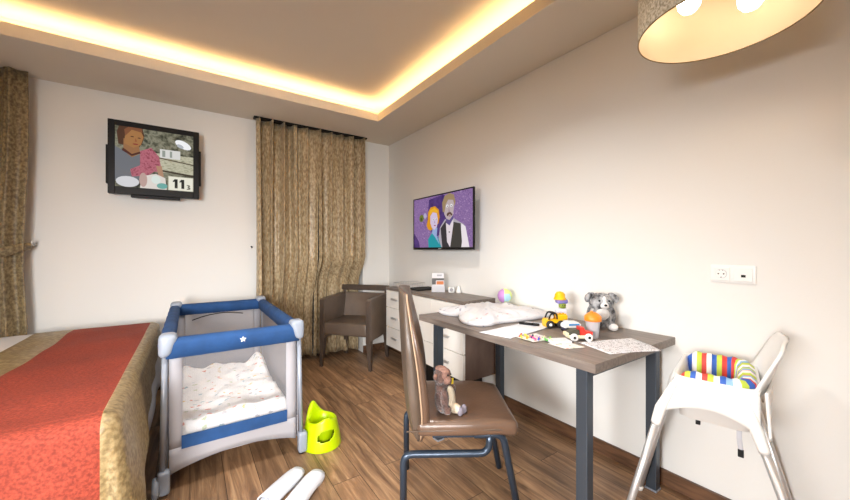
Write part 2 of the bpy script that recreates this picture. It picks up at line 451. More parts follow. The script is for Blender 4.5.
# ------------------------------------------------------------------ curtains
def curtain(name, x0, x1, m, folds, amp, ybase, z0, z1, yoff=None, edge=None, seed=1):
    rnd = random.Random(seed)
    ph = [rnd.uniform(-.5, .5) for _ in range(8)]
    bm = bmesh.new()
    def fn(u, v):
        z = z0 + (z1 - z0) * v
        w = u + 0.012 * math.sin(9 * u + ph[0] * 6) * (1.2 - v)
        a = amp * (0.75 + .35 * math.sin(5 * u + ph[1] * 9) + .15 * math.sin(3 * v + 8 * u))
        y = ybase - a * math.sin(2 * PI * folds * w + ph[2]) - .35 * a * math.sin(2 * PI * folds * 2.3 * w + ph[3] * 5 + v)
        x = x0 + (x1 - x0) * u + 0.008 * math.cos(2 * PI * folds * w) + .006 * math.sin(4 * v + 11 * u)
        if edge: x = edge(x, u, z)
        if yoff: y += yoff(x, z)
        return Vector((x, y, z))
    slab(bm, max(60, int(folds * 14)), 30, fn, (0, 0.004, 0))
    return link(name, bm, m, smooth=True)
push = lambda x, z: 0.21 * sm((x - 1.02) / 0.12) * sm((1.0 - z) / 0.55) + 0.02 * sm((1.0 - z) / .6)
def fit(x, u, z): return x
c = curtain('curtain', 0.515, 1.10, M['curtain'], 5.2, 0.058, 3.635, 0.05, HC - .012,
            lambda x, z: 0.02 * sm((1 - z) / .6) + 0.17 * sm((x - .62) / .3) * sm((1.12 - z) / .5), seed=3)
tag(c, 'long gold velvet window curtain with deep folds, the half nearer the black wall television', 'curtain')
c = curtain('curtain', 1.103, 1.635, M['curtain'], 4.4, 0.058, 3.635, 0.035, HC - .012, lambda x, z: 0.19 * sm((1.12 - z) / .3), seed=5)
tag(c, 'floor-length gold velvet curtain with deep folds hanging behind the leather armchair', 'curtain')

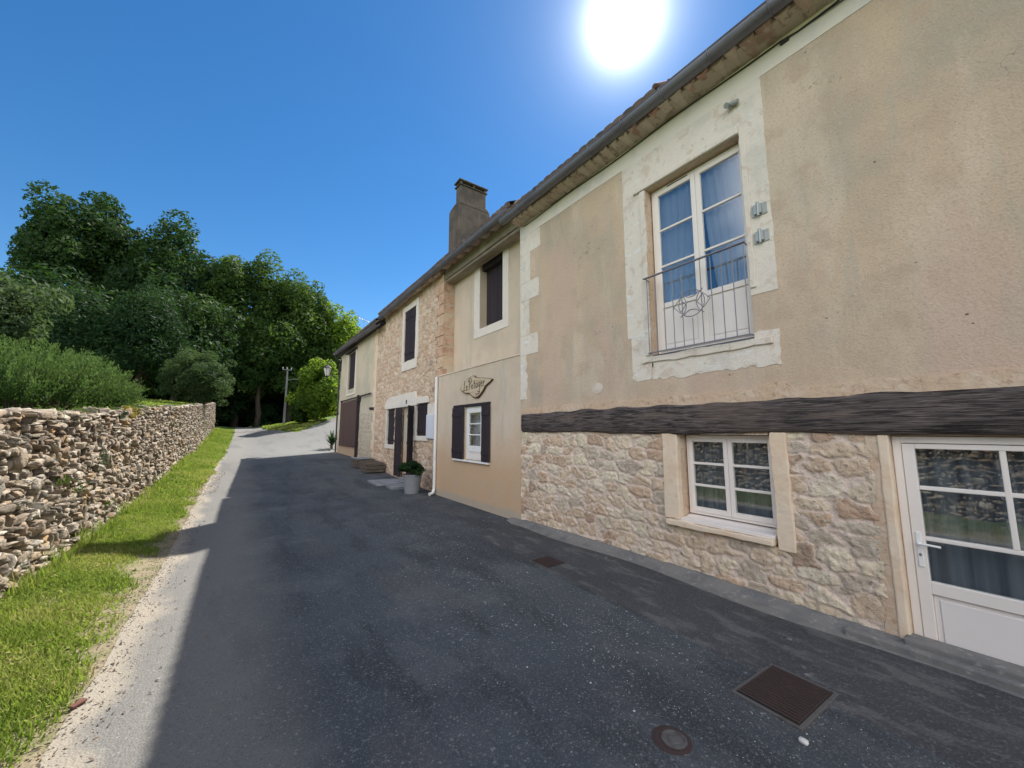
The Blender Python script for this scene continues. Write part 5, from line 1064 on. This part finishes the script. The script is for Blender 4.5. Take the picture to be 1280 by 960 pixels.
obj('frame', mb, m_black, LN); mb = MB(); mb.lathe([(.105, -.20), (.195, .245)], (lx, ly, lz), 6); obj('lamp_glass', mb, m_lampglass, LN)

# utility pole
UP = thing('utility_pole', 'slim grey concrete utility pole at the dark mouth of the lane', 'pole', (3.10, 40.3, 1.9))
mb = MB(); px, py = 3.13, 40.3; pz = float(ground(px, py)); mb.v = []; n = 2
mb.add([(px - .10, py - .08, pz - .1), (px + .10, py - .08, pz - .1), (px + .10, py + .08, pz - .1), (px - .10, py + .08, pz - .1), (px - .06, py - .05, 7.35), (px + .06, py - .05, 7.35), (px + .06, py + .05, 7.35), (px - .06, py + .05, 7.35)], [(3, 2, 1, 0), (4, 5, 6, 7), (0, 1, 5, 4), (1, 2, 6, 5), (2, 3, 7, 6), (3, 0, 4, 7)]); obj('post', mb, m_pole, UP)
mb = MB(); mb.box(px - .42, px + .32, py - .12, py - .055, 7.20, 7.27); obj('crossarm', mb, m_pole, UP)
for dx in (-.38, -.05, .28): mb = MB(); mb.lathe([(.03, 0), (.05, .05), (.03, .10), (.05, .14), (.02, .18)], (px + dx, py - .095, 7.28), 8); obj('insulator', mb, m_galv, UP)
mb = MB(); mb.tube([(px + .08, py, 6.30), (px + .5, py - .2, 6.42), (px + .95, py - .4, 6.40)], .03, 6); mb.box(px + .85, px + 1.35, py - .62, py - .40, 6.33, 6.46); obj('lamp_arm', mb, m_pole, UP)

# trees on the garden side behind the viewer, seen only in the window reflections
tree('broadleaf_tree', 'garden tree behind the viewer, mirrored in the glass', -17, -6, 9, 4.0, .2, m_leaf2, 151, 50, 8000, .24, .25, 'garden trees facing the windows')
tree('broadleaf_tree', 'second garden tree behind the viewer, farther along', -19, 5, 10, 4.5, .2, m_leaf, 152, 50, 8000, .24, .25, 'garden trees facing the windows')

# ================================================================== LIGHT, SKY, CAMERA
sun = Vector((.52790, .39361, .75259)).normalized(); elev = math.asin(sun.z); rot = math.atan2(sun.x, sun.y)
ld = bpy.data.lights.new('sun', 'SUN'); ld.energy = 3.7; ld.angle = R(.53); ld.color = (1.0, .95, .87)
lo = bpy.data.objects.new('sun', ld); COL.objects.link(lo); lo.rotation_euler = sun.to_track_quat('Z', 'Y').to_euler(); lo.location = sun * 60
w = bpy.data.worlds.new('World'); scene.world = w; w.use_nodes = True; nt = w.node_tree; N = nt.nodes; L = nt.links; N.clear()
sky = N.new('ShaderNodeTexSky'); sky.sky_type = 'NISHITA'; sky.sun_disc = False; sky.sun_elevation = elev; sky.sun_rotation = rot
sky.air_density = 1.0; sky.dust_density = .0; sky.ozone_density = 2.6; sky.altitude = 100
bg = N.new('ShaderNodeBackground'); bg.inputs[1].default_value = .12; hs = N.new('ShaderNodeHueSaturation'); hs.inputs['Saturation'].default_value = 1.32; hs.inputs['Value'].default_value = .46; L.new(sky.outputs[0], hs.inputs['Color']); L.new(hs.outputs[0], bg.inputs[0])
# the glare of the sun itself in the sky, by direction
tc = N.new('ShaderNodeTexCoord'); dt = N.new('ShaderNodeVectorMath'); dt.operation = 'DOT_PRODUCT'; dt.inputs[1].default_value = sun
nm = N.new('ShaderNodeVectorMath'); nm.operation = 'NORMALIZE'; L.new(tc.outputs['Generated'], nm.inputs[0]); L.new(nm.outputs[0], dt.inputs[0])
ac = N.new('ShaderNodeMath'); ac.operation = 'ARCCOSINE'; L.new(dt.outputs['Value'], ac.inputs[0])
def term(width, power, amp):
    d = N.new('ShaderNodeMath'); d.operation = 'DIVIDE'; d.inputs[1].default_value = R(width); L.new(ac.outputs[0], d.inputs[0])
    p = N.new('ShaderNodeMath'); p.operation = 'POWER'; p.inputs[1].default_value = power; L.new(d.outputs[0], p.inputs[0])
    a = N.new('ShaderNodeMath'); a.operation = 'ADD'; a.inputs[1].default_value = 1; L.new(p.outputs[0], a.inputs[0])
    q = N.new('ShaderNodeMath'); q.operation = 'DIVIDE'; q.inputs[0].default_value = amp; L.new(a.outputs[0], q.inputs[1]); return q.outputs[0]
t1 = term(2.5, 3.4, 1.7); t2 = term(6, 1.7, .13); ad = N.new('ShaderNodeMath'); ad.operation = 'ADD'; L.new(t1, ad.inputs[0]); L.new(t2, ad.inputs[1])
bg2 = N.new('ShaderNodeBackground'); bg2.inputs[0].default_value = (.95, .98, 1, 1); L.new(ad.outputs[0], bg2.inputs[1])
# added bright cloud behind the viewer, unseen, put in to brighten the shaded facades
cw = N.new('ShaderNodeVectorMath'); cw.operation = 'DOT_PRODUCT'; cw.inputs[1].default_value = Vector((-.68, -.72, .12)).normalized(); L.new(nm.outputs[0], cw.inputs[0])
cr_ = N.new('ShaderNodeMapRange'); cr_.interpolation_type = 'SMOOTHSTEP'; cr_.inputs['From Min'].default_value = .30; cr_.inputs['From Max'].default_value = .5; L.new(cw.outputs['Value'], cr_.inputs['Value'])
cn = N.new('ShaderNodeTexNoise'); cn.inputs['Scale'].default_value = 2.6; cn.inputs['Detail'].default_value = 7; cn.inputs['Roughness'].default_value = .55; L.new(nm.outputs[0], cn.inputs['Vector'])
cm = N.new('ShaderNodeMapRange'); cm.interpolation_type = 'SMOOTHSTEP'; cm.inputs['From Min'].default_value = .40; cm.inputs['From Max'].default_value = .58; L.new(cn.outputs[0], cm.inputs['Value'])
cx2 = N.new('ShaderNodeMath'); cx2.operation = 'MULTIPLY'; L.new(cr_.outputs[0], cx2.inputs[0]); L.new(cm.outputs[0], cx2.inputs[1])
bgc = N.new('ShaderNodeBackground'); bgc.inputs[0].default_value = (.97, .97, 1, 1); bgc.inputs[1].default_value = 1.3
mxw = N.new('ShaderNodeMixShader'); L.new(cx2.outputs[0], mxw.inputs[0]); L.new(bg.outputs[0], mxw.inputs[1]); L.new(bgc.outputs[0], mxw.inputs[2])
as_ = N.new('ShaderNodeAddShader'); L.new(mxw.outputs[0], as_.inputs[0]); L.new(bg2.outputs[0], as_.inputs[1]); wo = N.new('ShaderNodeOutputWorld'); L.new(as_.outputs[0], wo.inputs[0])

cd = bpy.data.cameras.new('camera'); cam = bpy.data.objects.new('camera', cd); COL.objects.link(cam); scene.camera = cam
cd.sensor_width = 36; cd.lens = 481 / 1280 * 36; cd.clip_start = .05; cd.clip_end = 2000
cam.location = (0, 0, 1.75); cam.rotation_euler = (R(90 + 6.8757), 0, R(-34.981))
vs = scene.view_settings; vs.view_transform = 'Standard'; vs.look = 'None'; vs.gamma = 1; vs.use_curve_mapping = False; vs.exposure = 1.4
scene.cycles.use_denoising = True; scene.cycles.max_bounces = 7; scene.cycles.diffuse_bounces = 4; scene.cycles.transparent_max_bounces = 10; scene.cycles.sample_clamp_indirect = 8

## THE EXERCISE
What is wanted is an exact copy of the lines from the line containing "The Blender Python" to the line containing "obj('frame', mb, m_black, LN);", both lines included, and of no other line.

## WORKED ANSWER
The Blender Python script for this scene continues. Write part 5, from line 1064 on. This part finishes the script. The script is for Blender 4.5. Take the picture to be 1280 by 960 pixels.
obj('frame', mb, m_black, LN); mb = MB(); mb.lathe([(.105, -.20), (.195, .245)], (lx, ly, lz), 6); obj('lamp_glass', mb, m_lampglass, LN)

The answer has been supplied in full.